Written problem.
Every line of the data that contains the string "from" must be copied.

Supplied material.
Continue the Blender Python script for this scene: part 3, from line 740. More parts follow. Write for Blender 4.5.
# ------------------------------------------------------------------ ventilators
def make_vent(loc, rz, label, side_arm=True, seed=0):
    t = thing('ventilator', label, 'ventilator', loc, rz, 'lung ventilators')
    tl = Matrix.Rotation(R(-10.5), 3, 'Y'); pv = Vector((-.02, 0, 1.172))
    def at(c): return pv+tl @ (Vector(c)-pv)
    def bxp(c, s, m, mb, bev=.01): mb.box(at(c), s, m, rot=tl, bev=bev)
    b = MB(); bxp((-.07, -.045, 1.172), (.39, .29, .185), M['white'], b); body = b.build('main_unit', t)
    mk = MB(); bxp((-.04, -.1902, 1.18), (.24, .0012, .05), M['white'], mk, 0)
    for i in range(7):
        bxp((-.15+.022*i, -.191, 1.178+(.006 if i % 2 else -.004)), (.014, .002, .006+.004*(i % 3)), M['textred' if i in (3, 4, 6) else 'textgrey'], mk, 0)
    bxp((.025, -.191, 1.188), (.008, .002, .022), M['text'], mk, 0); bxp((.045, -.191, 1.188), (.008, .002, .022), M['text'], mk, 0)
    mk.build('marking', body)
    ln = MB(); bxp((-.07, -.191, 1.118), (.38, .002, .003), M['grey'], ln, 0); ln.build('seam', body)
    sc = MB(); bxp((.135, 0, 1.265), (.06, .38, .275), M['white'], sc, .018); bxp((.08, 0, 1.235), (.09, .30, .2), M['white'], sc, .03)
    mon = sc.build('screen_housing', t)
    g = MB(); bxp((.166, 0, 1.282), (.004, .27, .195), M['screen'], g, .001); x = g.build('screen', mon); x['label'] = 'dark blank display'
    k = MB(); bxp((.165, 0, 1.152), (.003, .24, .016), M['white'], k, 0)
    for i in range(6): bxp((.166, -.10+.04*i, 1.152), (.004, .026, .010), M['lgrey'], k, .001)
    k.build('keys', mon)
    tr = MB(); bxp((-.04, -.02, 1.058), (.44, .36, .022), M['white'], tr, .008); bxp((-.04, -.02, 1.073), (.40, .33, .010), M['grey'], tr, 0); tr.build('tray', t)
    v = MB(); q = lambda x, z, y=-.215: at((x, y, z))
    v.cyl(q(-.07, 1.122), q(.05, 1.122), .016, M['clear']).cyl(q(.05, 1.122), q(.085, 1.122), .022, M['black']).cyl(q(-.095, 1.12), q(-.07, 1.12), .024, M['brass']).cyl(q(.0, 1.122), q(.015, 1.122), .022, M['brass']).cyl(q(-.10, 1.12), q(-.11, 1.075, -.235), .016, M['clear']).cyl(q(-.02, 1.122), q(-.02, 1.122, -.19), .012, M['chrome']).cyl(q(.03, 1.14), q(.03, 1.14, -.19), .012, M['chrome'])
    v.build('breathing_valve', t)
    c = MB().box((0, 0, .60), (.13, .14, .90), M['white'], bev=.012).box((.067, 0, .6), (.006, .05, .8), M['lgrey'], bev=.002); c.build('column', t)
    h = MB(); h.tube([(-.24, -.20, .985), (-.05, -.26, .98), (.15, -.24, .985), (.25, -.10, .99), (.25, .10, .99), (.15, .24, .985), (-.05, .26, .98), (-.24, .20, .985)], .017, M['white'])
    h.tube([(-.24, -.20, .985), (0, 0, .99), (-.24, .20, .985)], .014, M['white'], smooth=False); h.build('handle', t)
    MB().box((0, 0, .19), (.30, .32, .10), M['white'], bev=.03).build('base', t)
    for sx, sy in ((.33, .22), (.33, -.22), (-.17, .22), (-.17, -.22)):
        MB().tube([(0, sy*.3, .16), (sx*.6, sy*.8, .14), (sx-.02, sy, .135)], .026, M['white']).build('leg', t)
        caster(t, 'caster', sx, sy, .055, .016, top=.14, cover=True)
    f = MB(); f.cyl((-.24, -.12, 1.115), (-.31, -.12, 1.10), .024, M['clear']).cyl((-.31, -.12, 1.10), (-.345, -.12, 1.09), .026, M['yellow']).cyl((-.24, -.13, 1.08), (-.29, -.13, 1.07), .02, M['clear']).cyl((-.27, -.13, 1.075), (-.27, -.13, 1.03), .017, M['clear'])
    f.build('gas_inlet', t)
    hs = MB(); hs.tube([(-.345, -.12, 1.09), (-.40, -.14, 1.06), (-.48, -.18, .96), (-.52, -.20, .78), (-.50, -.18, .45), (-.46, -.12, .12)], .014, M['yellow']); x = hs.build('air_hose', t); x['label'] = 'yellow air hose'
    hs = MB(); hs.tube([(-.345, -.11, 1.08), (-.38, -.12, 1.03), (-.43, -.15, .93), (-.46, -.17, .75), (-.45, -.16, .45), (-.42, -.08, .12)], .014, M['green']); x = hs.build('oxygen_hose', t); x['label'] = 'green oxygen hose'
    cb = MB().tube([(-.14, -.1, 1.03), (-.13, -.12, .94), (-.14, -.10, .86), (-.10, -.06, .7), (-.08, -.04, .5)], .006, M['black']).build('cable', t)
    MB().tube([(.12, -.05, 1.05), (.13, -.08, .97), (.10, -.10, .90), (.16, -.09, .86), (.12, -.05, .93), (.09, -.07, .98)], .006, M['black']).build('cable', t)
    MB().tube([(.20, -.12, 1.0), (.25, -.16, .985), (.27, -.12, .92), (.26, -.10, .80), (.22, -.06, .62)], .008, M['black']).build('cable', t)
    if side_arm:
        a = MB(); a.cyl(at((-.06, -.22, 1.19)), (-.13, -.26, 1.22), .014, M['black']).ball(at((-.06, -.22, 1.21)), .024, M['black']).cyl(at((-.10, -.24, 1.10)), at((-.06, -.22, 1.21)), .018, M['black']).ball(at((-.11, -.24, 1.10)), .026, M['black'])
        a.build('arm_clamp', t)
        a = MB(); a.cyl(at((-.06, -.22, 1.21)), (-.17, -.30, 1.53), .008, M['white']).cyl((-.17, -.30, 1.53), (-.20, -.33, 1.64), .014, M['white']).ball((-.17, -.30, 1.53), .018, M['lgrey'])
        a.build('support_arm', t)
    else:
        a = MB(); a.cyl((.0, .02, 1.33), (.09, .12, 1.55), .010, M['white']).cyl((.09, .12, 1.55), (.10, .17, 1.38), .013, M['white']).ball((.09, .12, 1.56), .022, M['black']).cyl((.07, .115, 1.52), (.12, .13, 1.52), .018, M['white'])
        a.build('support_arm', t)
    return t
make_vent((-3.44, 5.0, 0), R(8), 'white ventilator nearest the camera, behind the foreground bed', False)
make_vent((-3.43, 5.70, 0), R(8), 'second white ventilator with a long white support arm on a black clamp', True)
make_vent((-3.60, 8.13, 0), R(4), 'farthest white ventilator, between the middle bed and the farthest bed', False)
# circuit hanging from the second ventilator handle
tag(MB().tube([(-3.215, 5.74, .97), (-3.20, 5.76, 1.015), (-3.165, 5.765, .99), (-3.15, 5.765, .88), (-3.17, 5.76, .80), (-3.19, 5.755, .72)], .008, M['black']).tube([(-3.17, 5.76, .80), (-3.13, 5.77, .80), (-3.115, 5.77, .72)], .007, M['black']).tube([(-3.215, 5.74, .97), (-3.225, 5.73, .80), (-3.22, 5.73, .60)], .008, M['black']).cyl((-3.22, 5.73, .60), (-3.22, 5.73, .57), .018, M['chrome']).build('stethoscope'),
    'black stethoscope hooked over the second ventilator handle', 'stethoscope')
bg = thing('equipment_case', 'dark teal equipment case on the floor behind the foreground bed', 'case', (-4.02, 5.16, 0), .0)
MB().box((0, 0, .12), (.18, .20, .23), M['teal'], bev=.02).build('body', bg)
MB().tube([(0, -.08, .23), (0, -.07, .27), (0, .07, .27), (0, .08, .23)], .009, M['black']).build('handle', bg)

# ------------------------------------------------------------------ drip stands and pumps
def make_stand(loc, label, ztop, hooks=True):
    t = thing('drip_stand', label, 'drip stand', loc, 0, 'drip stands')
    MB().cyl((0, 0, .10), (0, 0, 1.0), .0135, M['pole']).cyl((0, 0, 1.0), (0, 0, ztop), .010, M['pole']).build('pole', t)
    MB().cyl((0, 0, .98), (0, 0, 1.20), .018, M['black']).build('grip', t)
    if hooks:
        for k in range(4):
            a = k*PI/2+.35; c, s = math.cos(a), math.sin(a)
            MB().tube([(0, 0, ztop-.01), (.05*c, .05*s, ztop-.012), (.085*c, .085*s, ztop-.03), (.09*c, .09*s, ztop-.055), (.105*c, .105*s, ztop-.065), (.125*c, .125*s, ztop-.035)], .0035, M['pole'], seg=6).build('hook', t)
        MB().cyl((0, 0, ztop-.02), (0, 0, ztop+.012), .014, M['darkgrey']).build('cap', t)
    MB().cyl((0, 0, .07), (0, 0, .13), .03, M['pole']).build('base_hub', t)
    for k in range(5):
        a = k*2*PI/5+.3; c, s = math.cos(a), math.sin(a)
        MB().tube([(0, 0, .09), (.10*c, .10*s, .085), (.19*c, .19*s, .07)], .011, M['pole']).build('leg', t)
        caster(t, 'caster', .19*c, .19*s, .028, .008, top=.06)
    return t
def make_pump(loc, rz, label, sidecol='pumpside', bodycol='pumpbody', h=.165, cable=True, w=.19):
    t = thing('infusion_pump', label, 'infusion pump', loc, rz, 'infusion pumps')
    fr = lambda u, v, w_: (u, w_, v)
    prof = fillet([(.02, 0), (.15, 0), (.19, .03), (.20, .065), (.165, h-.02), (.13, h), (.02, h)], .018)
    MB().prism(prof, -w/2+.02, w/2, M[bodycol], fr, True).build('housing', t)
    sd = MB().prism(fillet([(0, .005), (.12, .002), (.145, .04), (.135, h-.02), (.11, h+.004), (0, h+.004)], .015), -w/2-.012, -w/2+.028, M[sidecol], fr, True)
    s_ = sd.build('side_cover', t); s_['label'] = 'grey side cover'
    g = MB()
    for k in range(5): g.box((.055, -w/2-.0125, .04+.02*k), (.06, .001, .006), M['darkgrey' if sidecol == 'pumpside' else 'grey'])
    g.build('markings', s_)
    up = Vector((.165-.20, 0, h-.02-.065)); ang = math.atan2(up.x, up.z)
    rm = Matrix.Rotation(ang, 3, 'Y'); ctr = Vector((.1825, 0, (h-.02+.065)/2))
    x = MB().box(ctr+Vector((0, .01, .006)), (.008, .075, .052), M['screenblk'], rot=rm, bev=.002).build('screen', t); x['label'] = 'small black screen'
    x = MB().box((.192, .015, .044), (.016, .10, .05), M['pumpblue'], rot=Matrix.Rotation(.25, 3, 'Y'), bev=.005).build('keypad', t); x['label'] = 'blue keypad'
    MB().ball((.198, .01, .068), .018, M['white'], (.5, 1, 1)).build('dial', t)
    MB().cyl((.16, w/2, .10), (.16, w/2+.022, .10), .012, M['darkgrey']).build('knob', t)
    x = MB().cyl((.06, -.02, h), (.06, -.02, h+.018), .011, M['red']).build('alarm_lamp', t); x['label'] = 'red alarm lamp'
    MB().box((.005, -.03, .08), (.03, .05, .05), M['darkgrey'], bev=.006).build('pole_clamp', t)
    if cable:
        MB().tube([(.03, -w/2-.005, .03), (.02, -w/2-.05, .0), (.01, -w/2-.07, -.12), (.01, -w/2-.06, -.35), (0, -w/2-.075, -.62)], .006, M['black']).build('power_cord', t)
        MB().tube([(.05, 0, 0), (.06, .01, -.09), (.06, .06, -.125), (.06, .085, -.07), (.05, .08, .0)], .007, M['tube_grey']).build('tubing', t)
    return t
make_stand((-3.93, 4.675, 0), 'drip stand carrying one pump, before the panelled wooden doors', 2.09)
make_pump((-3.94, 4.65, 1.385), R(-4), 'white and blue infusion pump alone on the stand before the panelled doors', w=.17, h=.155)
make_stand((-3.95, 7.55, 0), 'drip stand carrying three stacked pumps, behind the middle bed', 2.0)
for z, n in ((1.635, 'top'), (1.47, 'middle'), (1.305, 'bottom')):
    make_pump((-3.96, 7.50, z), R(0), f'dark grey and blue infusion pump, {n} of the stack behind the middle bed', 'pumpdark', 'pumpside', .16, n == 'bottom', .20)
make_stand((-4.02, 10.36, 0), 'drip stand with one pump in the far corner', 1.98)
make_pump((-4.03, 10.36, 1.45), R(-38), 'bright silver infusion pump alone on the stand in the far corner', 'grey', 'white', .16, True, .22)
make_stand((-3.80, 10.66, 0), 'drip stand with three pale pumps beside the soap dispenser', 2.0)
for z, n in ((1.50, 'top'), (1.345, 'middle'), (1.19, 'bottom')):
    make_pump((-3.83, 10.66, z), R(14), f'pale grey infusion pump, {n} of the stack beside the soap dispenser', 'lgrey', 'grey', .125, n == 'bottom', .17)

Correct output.
Continue the Blender Python script for this scene: part 3, from line 740. More parts follow. Write for Blender 4.5.
# circuit hanging from the second ventilator handle